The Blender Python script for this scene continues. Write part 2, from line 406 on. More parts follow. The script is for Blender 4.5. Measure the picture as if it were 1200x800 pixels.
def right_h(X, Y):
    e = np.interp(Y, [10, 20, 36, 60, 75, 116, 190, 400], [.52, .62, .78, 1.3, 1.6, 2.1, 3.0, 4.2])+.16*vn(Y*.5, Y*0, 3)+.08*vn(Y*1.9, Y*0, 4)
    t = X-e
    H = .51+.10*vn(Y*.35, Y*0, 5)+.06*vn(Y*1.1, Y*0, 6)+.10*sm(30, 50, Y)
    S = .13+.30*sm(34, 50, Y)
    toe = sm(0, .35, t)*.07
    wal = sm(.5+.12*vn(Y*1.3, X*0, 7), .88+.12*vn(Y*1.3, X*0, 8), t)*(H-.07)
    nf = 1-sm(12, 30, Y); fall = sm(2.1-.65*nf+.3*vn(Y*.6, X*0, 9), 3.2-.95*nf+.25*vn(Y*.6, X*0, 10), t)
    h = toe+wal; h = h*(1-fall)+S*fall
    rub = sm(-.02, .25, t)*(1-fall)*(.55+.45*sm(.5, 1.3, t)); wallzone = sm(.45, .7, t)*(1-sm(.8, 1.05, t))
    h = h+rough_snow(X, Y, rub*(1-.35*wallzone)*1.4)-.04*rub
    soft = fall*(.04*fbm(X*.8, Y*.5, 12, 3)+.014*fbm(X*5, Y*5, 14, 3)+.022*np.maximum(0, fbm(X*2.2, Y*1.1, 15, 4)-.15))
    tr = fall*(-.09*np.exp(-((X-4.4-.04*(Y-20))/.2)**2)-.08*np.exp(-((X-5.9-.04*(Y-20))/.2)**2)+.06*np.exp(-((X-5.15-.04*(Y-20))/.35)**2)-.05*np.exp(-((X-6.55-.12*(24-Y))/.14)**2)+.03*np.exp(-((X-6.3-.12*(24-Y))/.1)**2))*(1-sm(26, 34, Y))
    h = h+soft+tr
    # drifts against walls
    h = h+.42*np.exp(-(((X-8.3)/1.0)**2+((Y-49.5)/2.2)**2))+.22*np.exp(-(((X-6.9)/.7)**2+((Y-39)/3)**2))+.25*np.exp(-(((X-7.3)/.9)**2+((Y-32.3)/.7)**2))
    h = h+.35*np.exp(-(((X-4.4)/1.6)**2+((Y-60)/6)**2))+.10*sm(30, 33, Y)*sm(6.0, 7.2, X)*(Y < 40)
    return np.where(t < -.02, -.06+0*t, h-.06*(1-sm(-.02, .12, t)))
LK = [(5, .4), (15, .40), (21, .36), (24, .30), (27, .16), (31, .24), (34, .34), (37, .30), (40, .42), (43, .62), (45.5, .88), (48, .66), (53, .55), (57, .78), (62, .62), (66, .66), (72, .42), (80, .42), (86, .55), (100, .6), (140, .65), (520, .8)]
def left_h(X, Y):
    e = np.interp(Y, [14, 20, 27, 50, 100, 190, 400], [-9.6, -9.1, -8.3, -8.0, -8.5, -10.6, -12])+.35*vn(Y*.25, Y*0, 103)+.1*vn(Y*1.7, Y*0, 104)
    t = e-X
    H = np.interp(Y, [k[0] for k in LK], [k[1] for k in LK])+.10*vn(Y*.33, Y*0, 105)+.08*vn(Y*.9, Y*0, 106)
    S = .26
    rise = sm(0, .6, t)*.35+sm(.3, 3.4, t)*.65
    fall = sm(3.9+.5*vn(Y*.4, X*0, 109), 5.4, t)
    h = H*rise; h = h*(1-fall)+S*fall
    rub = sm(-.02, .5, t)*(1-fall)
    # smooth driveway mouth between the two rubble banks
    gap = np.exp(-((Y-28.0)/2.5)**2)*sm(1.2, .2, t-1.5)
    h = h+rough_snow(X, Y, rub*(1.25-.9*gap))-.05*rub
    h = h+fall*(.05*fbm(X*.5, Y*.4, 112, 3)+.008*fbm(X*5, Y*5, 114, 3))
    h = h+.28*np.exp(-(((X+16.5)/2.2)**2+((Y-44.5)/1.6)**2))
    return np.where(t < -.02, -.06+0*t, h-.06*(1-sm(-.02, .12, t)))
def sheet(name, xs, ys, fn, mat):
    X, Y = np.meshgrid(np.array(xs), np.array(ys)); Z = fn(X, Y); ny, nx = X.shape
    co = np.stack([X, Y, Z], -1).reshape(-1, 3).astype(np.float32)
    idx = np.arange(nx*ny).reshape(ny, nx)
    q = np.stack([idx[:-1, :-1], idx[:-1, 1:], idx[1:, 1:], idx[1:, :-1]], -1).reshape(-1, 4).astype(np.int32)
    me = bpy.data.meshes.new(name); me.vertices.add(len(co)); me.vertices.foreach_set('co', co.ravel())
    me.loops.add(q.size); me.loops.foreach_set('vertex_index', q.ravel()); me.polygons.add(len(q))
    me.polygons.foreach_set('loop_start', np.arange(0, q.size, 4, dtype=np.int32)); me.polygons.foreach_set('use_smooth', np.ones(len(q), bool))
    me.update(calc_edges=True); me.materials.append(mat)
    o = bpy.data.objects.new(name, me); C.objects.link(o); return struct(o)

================

Stated problem:
Quote the data in full, keeping each word unchanged.

Reply:
The Blender Python script for this scene continues. Write part 2, from line 406 on. More parts follow. The script is for Blender 4.5. Measure the picture as if it were 1200x800 pixels.
def right_h(X, Y):
    e = np.interp(Y, [10, 20, 36, 60, 75, 116, 190, 400], [.52, .62, .78, 1.3, 1.6, 2.1, 3.0, 4.2])+.16*vn(Y*.5, Y*0, 3)+.08*vn(Y*1.9, Y*0, 4)
    t = X-e
    H = .51+.10*vn(Y*.35, Y*0, 5)+.06*vn(Y*1.1, Y*0, 6)+.10*sm(30, 50, Y)
    S = .13+.30*sm(34, 50, Y)
    toe = sm(0, .35, t)*.07
    wal = sm(.5+.12*vn(Y*1.3, X*0, 7), .88+.12*vn(Y*1.3, X*0, 8), t)*(H-.07)
    nf = 1-sm(12, 30, Y); fall = sm(2.1-.65*nf+.3*vn(Y*.6, X*0, 9), 3.2-.95*nf+.25*vn(Y*.6, X*0, 10), t)
    h = toe+wal; h = h*(1-fall)+S*fall
    rub = sm(-.02, .25, t)*(1-fall)*(.55+.45*sm(.5, 1.3, t)); wallzone = sm(.45, .7, t)*(1-sm(.8, 1.05, t))
    h = h+rough_snow(X, Y, rub*(1-.35*wallzone)*1.4)-.04*rub
    soft = fall*(.04*fbm(X*.8, Y*.5, 12, 3)+.014*fbm(X*5, Y*5, 14, 3)+.022*np.maximum(0, fbm(X*2.2, Y*1.1, 15, 4)-.15))
    tr = fall*(-.09*np.exp(-((X-4.4-.04*(Y-20))/.2)**2)-.08*np.exp(-((X-5.9-.04*(Y-20))/.2)**2)+.06*np.exp(-((X-5.15-.04*(Y-20))/.35)**2)-.05*np.exp(-((X-6.55-.12*(24-Y))/.14)**2)+.03*np.exp(-((X-6.3-.12*(24-Y))/.1)**2))*(1-sm(26, 34, Y))
    h = h+soft+tr
    # drifts against walls
    h = h+.42*np.exp(-(((X-8.3)/1.0)**2+((Y-49.5)/2.2)**2))+.22*np.exp(-(((X-6.9)/.7)**2+((Y-39)/3)**2))+.25*np.exp(-(((X-7.3)/.9)**2+((Y-32.3)/.7)**2))
    h = h+.35*np.exp(-(((X-4.4)/1.6)**2+((Y-60)/6)**2))+.10*sm(30, 33, Y)*sm(6.0, 7.2, X)*(Y < 40)
    return np.where(t < -.02, -.06+0*t, h-.06*(1-sm(-.02, .12, t)))
LK = [(5, .4), (15, .40), (21, .36), (24, .30), (27, .16), (31, .24), (34, .34), (37, .30), (40, .42), (43, .62), (45.5, .88), (48, .66), (53, .55), (57, .78), (62, .62), (66, .66), (72, .42), (80, .42), (86, .55), (100, .6), (140, .65), (520, .8)]
def left_h(X, Y):
    e = np.interp(Y, [14, 20, 27, 50, 100, 190, 400], [-9.6, -9.1, -8.3, -8.0, -8.5, -10.6, -12])+.35*vn(Y*.25, Y*0, 103)+.1*vn(Y*1.7, Y*0, 104)
    t = e-X
    H = np.interp(Y, [k[0] for k in LK], [k[1] for k in LK])+.10*vn(Y*.33, Y*0, 105)+.08*vn(Y*.9, Y*0, 106)
    S = .26
    rise = sm(0, .6, t)*.35+sm(.3, 3.4, t)*.65
    fall = sm(3.9+.5*vn(Y*.4, X*0, 109), 5.4, t)
    h = H*rise; h = h*(1-fall)+S*fall
    rub = sm(-.02, .5, t)*(1-fall)
    # smooth driveway mouth between the two rubble banks
    gap = np.exp(-((Y-28.0)/2.5)**2)*sm(1.2, .2, t-1.5)
    h = h+rough_snow(X, Y, rub*(1.25-.9*gap))-.05*rub
    h = h+fall*(.05*fbm(X*.5, Y*.4, 112, 3)+.008*fbm(X*5, Y*5, 114, 3))
    h = h+.28*np.exp(-(((X+16.5)/2.2)**2+((Y-44.5)/1.6)**2))
    return np.where(t < -.02, -.06+0*t, h-.06*(1-sm(-.02, .12, t)))
def sheet(name, xs, ys, fn, mat):
    X, Y = np.meshgrid(np.array(xs), np.array(ys)); Z = fn(X, Y); ny, nx = X.shape
    co = np.stack([X, Y, Z], -1).reshape(-1, 3).astype(np.float32)
    idx = np.arange(nx*ny).reshape(ny, nx)
    q = np.stack([idx[:-1, :-1], idx[:-1, 1:], idx[1:, 1:], idx[1:, :-1]], -1).reshape(-1, 4).astype(np.int32)
    me = bpy.data.meshes.new(name); me.vertices.add(len(co)); me.vertices.foreach_set('co', co.ravel())
    me.loops.add(q.size); me.loops.foreach_set('vertex_index', q.ravel()); me.polygons.add(len(q))
    me.polygons.foreach_set('loop_start', np.arange(0, q.size, 4, dtype=np.int32)); me.polygons.foreach_set('use_smooth', np.ones(len(q), bool))
    me.update(calc_edges=True); me.materials.append(mat)
    o = bpy.data.objects.new(name, me); C.objects.link(o); return struct(o)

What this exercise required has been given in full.